Posted October. 20, 2017 07:56,   

Updated October. 20, 2017 08:56

한국어

It was former U.S. President Lyndon Johnson's visit to Korea in 1966 that triggered the transformation of Sogong-dong area in front of the Seoul City Hall into what it is today. The welcoming ceremony for the U.S. president held in front of the city hall was broadcast live nationally and across the world. What was also shown on TV was the impoverished neighborhood around the city hall. Watching the scene on TV, Korean emigrants in the United States filed petitions to the Korean government asking for a renewal of the area. This was the beginning of the first urban renewal work in Korea. As a result, however, Chinese emigrants who had been running Chinese restaurants for generations in the region had to be displaced to other regions.

Gentrification is a global phenomenon where original residents are displaced to cheaper areas once a urban renewal project takes place. In June, an inferno tore through Grenfell Tower in London, which was a ghetto of impoverished immigrants from the Middle East. In Berlin, Germany, the central and local governments are controlling a rise in house-rent by imposing fines to landlords who break the law. But this is only a stop gap measure as long as lack of housing supply is not resolved. A rise in house-rent and displacement of residents are side effects of urban renewal projects.
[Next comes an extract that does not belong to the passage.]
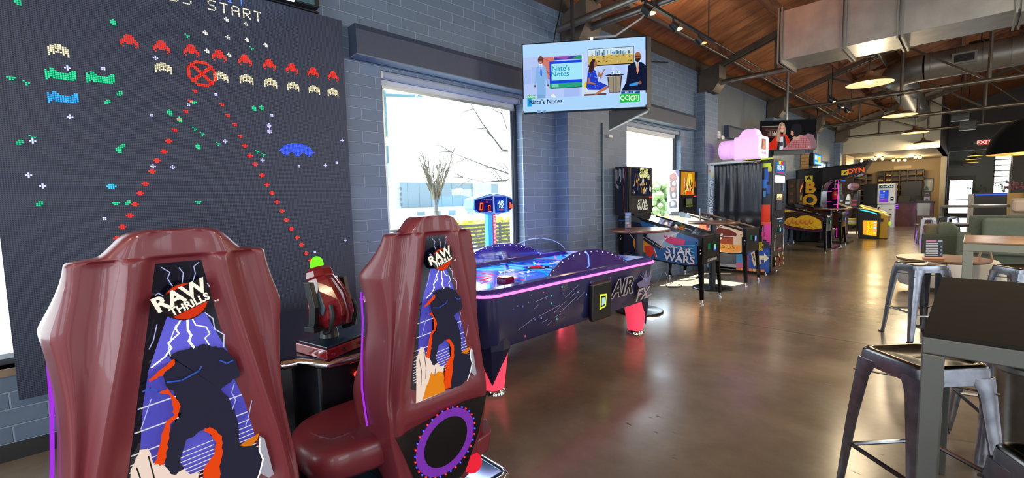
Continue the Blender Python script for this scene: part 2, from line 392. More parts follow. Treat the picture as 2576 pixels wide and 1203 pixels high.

Gentrification is a term coined by British sociologist Ruth Glass in 1964 to describe the influx of middle-class people displacing low-income residents in the western London regions. Some say reason Glass viewed the middle-class as landed-gentry and saw gentrification as a conflict between classes was because he was a Marxist. The National Institute of Korean Language refined the term to "Doongji Naemollim," which means being forced out of one's nest. Whether it is original residents, small shopkeepers or poor artists who are being forced out of a neighborhood, gentrification takes away the feeling of warmth from people and narrow alleys.

Recently, a store selling fish cake on the second floor of the Busan Station was unable to bear the expensive rent and eventually closed its business. According to the contract, the store gave 25 percent of its sales to the Korail Retail, and paid almost 3.8 billion won as a rent last year. The net profit of a fish cake store was hardly likely to exceed 25 percent of its sales. The Korail Retail requires 550 stores at railway stations across the country to pay their rent according to their sales. It is only a matter of time before another store goes out of business due to a burdensome rent.